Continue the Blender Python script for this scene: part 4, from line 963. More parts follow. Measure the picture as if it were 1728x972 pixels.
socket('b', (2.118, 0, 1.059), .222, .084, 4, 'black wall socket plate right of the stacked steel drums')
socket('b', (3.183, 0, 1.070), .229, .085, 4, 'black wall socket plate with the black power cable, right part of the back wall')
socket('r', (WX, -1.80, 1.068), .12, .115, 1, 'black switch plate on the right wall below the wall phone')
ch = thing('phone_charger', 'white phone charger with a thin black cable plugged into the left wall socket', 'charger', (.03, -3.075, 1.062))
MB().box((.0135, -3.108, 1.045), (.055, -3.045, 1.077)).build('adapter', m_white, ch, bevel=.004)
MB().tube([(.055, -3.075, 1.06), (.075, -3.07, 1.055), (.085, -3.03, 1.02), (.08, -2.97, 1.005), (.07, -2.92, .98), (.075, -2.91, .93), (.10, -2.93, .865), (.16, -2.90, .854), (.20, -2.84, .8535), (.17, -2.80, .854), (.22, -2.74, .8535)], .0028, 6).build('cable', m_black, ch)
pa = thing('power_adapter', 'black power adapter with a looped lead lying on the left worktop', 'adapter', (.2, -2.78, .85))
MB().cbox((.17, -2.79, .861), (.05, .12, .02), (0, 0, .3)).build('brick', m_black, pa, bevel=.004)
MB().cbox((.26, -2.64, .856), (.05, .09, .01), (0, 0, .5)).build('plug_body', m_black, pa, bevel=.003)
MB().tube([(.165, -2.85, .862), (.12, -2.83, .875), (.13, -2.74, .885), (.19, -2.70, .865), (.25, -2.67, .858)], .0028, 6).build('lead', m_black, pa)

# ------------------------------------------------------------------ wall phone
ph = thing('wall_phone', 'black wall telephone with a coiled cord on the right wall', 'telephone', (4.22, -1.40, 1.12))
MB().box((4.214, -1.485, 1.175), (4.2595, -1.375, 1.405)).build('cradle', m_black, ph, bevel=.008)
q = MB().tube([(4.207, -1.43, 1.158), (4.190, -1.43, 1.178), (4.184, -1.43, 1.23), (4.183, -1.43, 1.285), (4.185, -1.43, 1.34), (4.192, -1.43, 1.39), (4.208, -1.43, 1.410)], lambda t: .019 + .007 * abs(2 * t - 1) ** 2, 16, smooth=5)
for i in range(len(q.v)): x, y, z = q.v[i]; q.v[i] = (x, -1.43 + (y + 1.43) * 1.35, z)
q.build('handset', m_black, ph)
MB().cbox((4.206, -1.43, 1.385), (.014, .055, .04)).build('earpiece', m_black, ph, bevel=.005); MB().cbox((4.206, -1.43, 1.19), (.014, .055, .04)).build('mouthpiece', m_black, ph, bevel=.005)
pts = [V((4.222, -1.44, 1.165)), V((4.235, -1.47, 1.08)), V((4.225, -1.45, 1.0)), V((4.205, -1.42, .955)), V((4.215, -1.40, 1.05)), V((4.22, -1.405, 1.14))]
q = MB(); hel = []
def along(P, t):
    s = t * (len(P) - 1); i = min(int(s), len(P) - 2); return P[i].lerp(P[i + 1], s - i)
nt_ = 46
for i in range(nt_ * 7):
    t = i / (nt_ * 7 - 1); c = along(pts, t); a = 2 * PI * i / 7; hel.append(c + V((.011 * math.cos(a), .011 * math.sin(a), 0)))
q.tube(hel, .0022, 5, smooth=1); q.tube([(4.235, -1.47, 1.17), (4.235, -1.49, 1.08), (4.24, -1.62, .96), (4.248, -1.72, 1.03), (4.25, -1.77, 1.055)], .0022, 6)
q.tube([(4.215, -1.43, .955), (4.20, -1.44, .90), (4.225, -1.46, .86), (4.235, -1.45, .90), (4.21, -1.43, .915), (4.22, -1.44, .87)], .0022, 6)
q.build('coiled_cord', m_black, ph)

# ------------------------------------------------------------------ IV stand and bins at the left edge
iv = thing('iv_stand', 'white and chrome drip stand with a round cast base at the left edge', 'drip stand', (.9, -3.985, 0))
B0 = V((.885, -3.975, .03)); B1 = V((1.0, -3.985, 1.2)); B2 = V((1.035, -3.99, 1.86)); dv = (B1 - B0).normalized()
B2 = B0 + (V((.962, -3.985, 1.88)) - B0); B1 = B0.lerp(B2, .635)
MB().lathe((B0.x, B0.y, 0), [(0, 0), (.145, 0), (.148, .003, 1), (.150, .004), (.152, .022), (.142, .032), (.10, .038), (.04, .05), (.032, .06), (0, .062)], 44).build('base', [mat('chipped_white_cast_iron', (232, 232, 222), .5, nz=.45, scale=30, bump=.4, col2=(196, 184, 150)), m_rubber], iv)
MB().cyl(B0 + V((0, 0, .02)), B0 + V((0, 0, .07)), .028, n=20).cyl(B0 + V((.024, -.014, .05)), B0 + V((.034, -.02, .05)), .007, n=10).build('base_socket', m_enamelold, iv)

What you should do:
Please reproduce every line of the material word for word.

Result:
Continue the Blender Python script for this scene: part 4, from line 963. More parts follow. Measure the picture as if it were 1728x972 pixels.
socket('b', (2.118, 0, 1.059), .222, .084, 4, 'black wall socket plate right of the stacked steel drums')
socket('b', (3.183, 0, 1.070), .229, .085, 4, 'black wall socket plate with the black power cable, right part of the back wall')
socket('r', (WX, -1.80, 1.068), .12, .115, 1, 'black switch plate on the right wall below the wall phone')
ch = thing('phone_charger', 'white phone charger with a thin black cable plugged into the left wall socket', 'charger', (.03, -3.075, 1.062))
MB().box((.0135, -3.108, 1.045), (.055, -3.045, 1.077)).build('adapter', m_white, ch, bevel=.004)
MB().tube([(.055, -3.075, 1.06), (.075, -3.07, 1.055), (.085, -3.03, 1.02), (.08, -2.97, 1.005), (.07, -2.92, .98), (.075, -2.91, .93), (.10, -2.93, .865), (.16, -2.90, .854), (.20, -2.84, .8535), (.17, -2.80, .854), (.22, -2.74, .8535)], .0028, 6).build('cable', m_black, ch)
pa = thing('power_adapter', 'black power adapter with a looped lead lying on the left worktop', 'adapter', (.2, -2.78, .85))
MB().cbox((.17, -2.79, .861), (.05, .12, .02), (0, 0, .3)).build('brick', m_black, pa, bevel=.004)
MB().cbox((.26, -2.64, .856), (.05, .09, .01), (0, 0, .5)).build('plug_body', m_black, pa, bevel=.003)
MB().tube([(.165, -2.85, .862), (.12, -2.83, .875), (.13, -2.74, .885), (.19, -2.70, .865), (.25, -2.67, .858)], .0028, 6).build('lead', m_black, pa)

# ------------------------------------------------------------------ wall phone
ph = thing('wall_phone', 'black wall telephone with a coiled cord on the right wall', 'telephone', (4.22, -1.40, 1.12))
MB().box((4.214, -1.485, 1.175), (4.2595, -1.375, 1.405)).build('cradle', m_black, ph, bevel=.008)
q = MB().tube([(4.207, -1.43, 1.158), (4.190, -1.43, 1.178), (4.184, -1.43, 1.23), (4.183, -1.43, 1.285), (4.185, -1.43, 1.34), (4.192, -1.43, 1.39), (4.208, -1.43, 1.410)], lambda t: .019 + .007 * abs(2 * t - 1) ** 2, 16, smooth=5)
for i in range(len(q.v)): x, y, z = q.v[i]; q.v[i] = (x, -1.43 + (y + 1.43) * 1.35, z)
q.build('handset', m_black, ph)
MB().cbox((4.206, -1.43, 1.385), (.014, .055, .04)).build('earpiece', m_black, ph, bevel=.005); MB().cbox((4.206, -1.43, 1.19), (.014, .055, .04)).build('mouthpiece', m_black, ph, bevel=.005)
pts = [V((4.222, -1.44, 1.165)), V((4.235, -1.47, 1.08)), V((4.225, -1.45, 1.0)), V((4.205, -1.42, .955)), V((4.215, -1.40, 1.05)), V((4.22, -1.405, 1.14))]
q = MB(); hel = []
def along(P, t):
    s = t * (len(P) - 1); i = min(int(s), len(P) - 2); return P[i].lerp(P[i + 1], s - i)
nt_ = 46
for i in range(nt_ * 7):
    t = i / (nt_ * 7 - 1); c = along(pts, t); a = 2 * PI * i / 7; hel.append(c + V((.011 * math.cos(a), .011 * math.sin(a), 0)))
q.tube(hel, .0022, 5, smooth=1); q.tube([(4.235, -1.47, 1.17), (4.235, -1.49, 1.08), (4.24, -1.62, .96), (4.248, -1.72, 1.03), (4.25, -1.77, 1.055)], .0022, 6)
q.tube([(4.215, -1.43, .955), (4.20, -1.44, .90), (4.225, -1.46, .86), (4.235, -1.45, .90), (4.21, -1.43, .915), (4.22, -1.44, .87)], .0022, 6)
q.build('coiled_cord', m_black, ph)

# ------------------------------------------------------------------ IV stand and bins at the left edge
iv = thing('iv_stand', 'white and chrome drip stand with a round cast base at the left edge', 'drip stand', (.9, -3.985, 0))
B0 = V((.885, -3.975, .03)); B1 = V((1.0, -3.985, 1.2)); B2 = V((1.035, -3.99, 1.86)); dv = (B1 - B0).normalized()
B2 = B0 + (V((.962, -3.985, 1.88)) - B0); B1 = B0.lerp(B2, .635)
MB().lathe((B0.x, B0.y, 0), [(0, 0), (.145, 0), (.148, .003, 1), (.150, .004), (.152, .022), (.142, .032), (.10, .038), (.04, .05), (.032, .06), (0, .062)], 44).build('base', [mat('chipped_white_cast_iron', (232, 232, 222), .5, nz=.45, scale=30, bump=.4, col2=(196, 184, 150)), m_rubber], iv)
MB().cyl(B0 + V((0, 0, .02)), B0 + V((0, 0, .07)), .028, n=20).cyl(B0 + V((.024, -.014, .05)), B0 + V((.034, -.02, .05)), .007, n=10).build('base_socket', m_enamelold, iv)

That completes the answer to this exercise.